| Data extract |
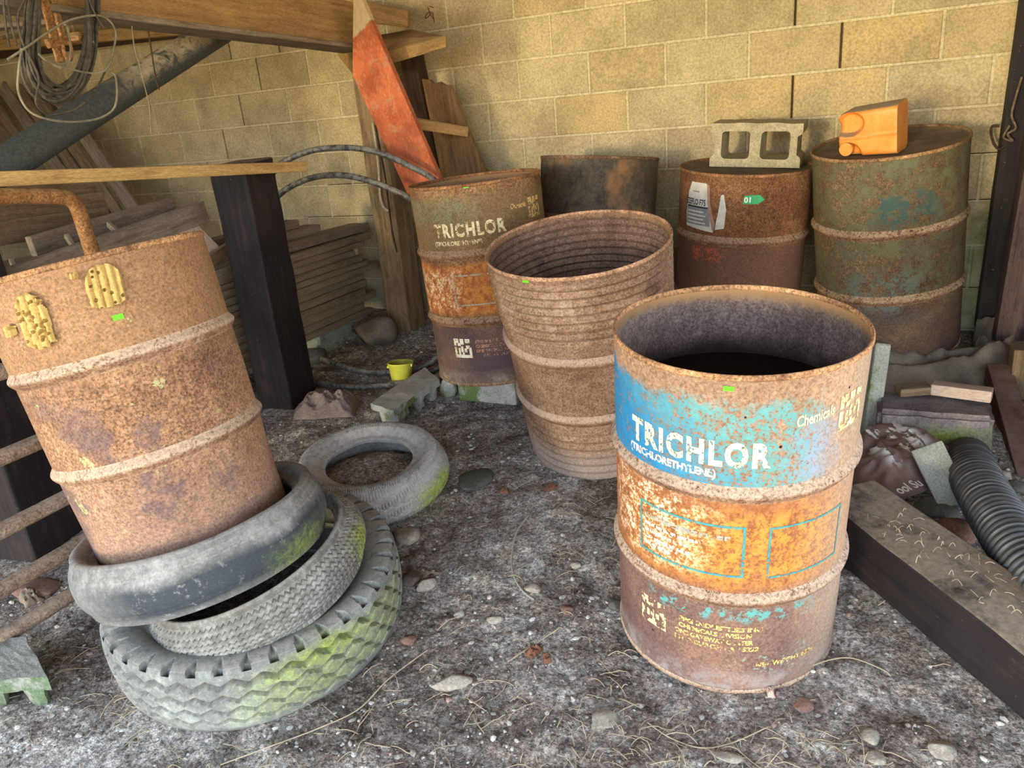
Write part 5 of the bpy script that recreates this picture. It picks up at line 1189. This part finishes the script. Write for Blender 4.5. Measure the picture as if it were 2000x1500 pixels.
def slab_upright():
    a, b = PZ(1688, 838, 0.12), PZ(1716, 838, 0.12); pa = Vector((a.x, 2.98, gz(0, 2.98) - 0.02)); 
    bm = box_bm(0.40, 0.055, 0.155, 0.008, 8, 0.003, 4); o = obj('concrete_slab', bm, M_blk_green, None, False)
    top = PY(1712, 690, 3.05); bot = PY(1690, 845, 2.98); d = (top - bot); o.matrix_world = frame((top + bot) / 2, d, (0.25, -1, 0)); tag(o, 'pale green concrete slab standing on end behind the blue-banded drum', 'concrete slab')
slab_upright()
def sacking():
    path = spline([G(1690, 735), G(1740, 742), G(1800, 748), G(1870, 738), G(1935, 722), G(1962, 702), G(1962, 684), G(1938, 668), G(1905, 662)], 10)
    bm = bmesh.new(); rows = []; n = len(path); m_ = 30
    for i, p in enumerate(path):
        a, b = path[max(0, i - 1)], path[min(n - 1, i + 1)]; tdir = (b - a).normalized(); nrm = Vector((-tdir.y, tdir.x, 0)).normalized(); u = i / (n - 1); row = []
        wd = 0.115 * (1 + 0.25 * math.sin(u * 7)) * min(1, 0.35 + u * 6, 0.35 + (1 - u) * 6)
        for j in range(m_ + 1):
            v = -1 + 2 * j / m_; fold = abs(math.sin(v * 4.2 + 1.1 * math.sin(u * 9) + 0.7 * mnoise.noise(Vector((u * 5, v, 0)))))
            h = (0.115 * max(0, 1 - abs(v) ** 2.6)) * (0.62 + 0.5 * fold) + 0.03 * mnoise.noise(Vector((u * 14, v * 2.5, 4))) * (1 - abs(v)) + 0.012 * mnoise.noise(Vector((u * 40, v * 6, 9))) * (1 - abs(v))
            q = p + nrm * v * wd; row.append(bm.verts.new((q.x, q.y, gh(q.x, q.y) + h + 0.006)))
        rows.append(row)
    for i in range(n - 1):
        for j in range(m_): bm.faces.new((rows[i][j], rows[i][j + 1], rows[i + 1][j + 1], rows[i + 1][j]))
    ex = bmesh.ops.extrude_face_region(bm, geom=list(bm.faces))
    for v in [g_ for g_ in ex['geom'] if isinstance(g_, bmesh.types.BMVert)]: v.co.z -= 0.004
    bmesh.ops.recalc_face_normals(bm, faces=bm.faces)
    o = obj('sacking', bm, M_cloth); tag(o, 'dusty grey sacking bunched round the foot of the green drum', 'sacking')
sacking()
o = obj('concrete_block', box_bm(0.40, 0.36, 0.085, 0.01, 5, 0.004, 8), M_blk_grey, None, False); o.location = (0.03, 3.77, 0.205); o.rotation_euler = (0.09, 0, 0.1); tag(o, 'low block under the green drum, wrapped by the sacking', 'concrete block')
# the big black timber
tl = Vector((-0.041, 2.122, 0)); td = Vector((0.664, -0.747, 0)).normalized(); tn = Vector((0.747, 0.664, 0)).normalized(); TW, THt = 0.215, 0.165
c0 = tl + td * -0.16 + tn * TW / 2; c1 = tl + td * 1.35 + tn * TW / 2
c0.z = gz(0, c0.y) + THt / 2 - 0.004; c1.z = gz(0, c1.y) + THt / 2 + 0.004
t = beam('railway_timber', c0, c1, TW, THt, M_creo, seed=66, rough=0.004, bev=0.008, ends=1); tag(t, 'heavy black timber with a dusty straw-strewn top lying at the lower right', 'timber')
def hose():
    path = spline([PZ(1890, 896, 0.115), PZ(1894, 908, 0.145), PZ(1908, 940, 0.165), PZ(1937, 992, 0.168), PZ(1974, 1050, 0.165), PZ(2022, 1120, 0.155), PZ(2090, 1200, 0.145)], 60)
    L_ = sum((path[i + 1] - path[i]).length for i in range(len(path) - 1)); n = int(L_ / 0.0032); acc = [0]
    for i in range(len(path) - 1): acc.append(acc[-1] + (path[i + 1] - path[i]).length)
    pts = []; k = 0
    for i in range(n + 1):
        s_ = L_ * i / n
        while k < len(path) - 2 and acc[k + 1] < s_: k += 1
        f = (s_ - acc[k]) / max(1e-9, acc[k + 1] - acc[k]); pts.append(path[k].lerp(path[k + 1], f))
    rf = lambda u: 0.0715 + 0.0055 * max(-0.7, min(0.8, 1.5 * math.sin(2 * PI * u * L_ / 0.0215)))
    bm = tube_bm(pts, 0.07, 36, caps=False, rfun=rf); tube_bm(list(reversed(pts))[:], 0.066, 24, bm=bm, caps=False)
    o = obj('drain_hose', bm, M_hose); tag(o, 'thick black corrugated drain hose at the right edge', 'hose')
hose()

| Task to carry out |
Transcribe the whole listing exactly. Pictures stay out of your copy.

| Answer to the task |
Write part 5 of the bpy script that recreates this picture. It picks up at line 1189. This part finishes the script. Write for Blender 4.5. Measure the picture as if it were 2000x1500 pixels.
def slab_upright():
    a, b = PZ(1688, 838, 0.12), PZ(1716, 838, 0.12); pa = Vector((a.x, 2.98, gz(0, 2.98) - 0.02)); 
    bm = box_bm(0.40, 0.055, 0.155, 0.008, 8, 0.003, 4); o = obj('concrete_slab', bm, M_blk_green, None, False)
    top = PY(1712, 690, 3.05); bot = PY(1690, 845, 2.98); d = (top - bot); o.matrix_world = frame((top + bot) / 2, d, (0.25, -1, 0)); tag(o, 'pale green concrete slab standing on end behind the blue-banded drum', 'concrete slab')
slab_upright()
def sacking():
    path = spline([G(1690, 735), G(1740, 742), G(1800, 748), G(1870, 738), G(1935, 722), G(1962, 702), G(1962, 684), G(1938, 668), G(1905, 662)], 10)
    bm = bmesh.new(); rows = []; n = len(path); m_ = 30
    for i, p in enumerate(path):
        a, b = path[max(0, i - 1)], path[min(n - 1, i + 1)]; tdir = (b - a).normalized(); nrm = Vector((-tdir.y, tdir.x, 0)).normalized(); u = i / (n - 1); row = []
        wd = 0.115 * (1 + 0.25 * math.sin(u * 7)) * min(1, 0.35 + u * 6, 0.35 + (1 - u) * 6)
        for j in range(m_ + 1):
            v = -1 + 2 * j / m_; fold = abs(math.sin(v * 4.2 + 1.1 * math.sin(u * 9) + 0.7 * mnoise.noise(Vector((u * 5, v, 0)))))
            h = (0.115 * max(0, 1 - abs(v) ** 2.6)) * (0.62 + 0.5 * fold) + 0.03 * mnoise.noise(Vector((u * 14, v * 2.5, 4))) * (1 - abs(v)) + 0.012 * mnoise.noise(Vector((u * 40, v * 6, 9))) * (1 - abs(v))
            q = p + nrm * v * wd; row.append(bm.verts.new((q.x, q.y, gh(q.x, q.y) + h + 0.006)))
        rows.append(row)
    for i in range(n - 1):
        for j in range(m_): bm.faces.new((rows[i][j], rows[i][j + 1], rows[i + 1][j + 1], rows[i + 1][j]))
    ex = bmesh.ops.extrude_face_region(bm, geom=list(bm.faces))
    for v in [g_ for g_ in ex['geom'] if isinstance(g_, bmesh.types.BMVert)]: v.co.z -= 0.004
    bmesh.ops.recalc_face_normals(bm, faces=bm.faces)
    o = obj('sacking', bm, M_cloth); tag(o, 'dusty grey sacking bunched round the foot of the green drum', 'sacking')
sacking()
o = obj('concrete_block', box_bm(0.40, 0.36, 0.085, 0.01, 5, 0.004, 8), M_blk_grey, None, False); o.location = (0.03, 3.77, 0.205); o.rotation_euler = (0.09, 0, 0.1); tag(o, 'low block under the green drum, wrapped by the sacking', 'concrete block')
# the big black timber
tl = Vector((-0.041, 2.122, 0)); td = Vector((0.664, -0.747, 0)).normalized(); tn = Vector((0.747, 0.664, 0)).normalized(); TW, THt = 0.215, 0.165
c0 = tl + td * -0.16 + tn * TW / 2; c1 = tl + td * 1.35 + tn * TW / 2
c0.z = gz(0, c0.y) + THt / 2 - 0.004; c1.z = gz(0, c1.y) + THt / 2 + 0.004
t = beam('railway_timber', c0, c1, TW, THt, M_creo, seed=66, rough=0.004, bev=0.008, ends=1); tag(t, 'heavy black timber with a dusty straw-strewn top lying at the lower right', 'timber')
def hose():
    path = spline([PZ(1890, 896, 0.115), PZ(1894, 908, 0.145), PZ(1908, 940, 0.165), PZ(1937, 992, 0.168), PZ(1974, 1050, 0.165), PZ(2022, 1120, 0.155), PZ(2090, 1200, 0.145)], 60)
    L_ = sum((path[i + 1] - path[i]).length for i in range(len(path) - 1)); n = int(L_ / 0.0032); acc = [0]
    for i in range(len(path) - 1): acc.append(acc[-1] + (path[i + 1] - path[i]).length)
    pts = []; k = 0
    for i in range(n + 1):
        s_ = L_ * i / n
        while k < len(path) - 2 and acc[k + 1] < s_: k += 1
        f = (s_ - acc[k]) / max(1e-9, acc[k + 1] - acc[k]); pts.append(path[k].lerp(path[k + 1], f))
    rf = lambda u: 0.0715 + 0.0055 * max(-0.7, min(0.8, 1.5 * math.sin(2 * PI * u * L_ / 0.0215)))
    bm = tube_bm(pts, 0.07, 36, caps=False, rfun=rf); tube_bm(list(reversed(pts))[:], 0.066, 24, bm=bm, caps=False)
    o = obj('drain_hose', bm, M_hose); tag(o, 'thick black corrugated drain hose at the right edge', 'hose')
hose()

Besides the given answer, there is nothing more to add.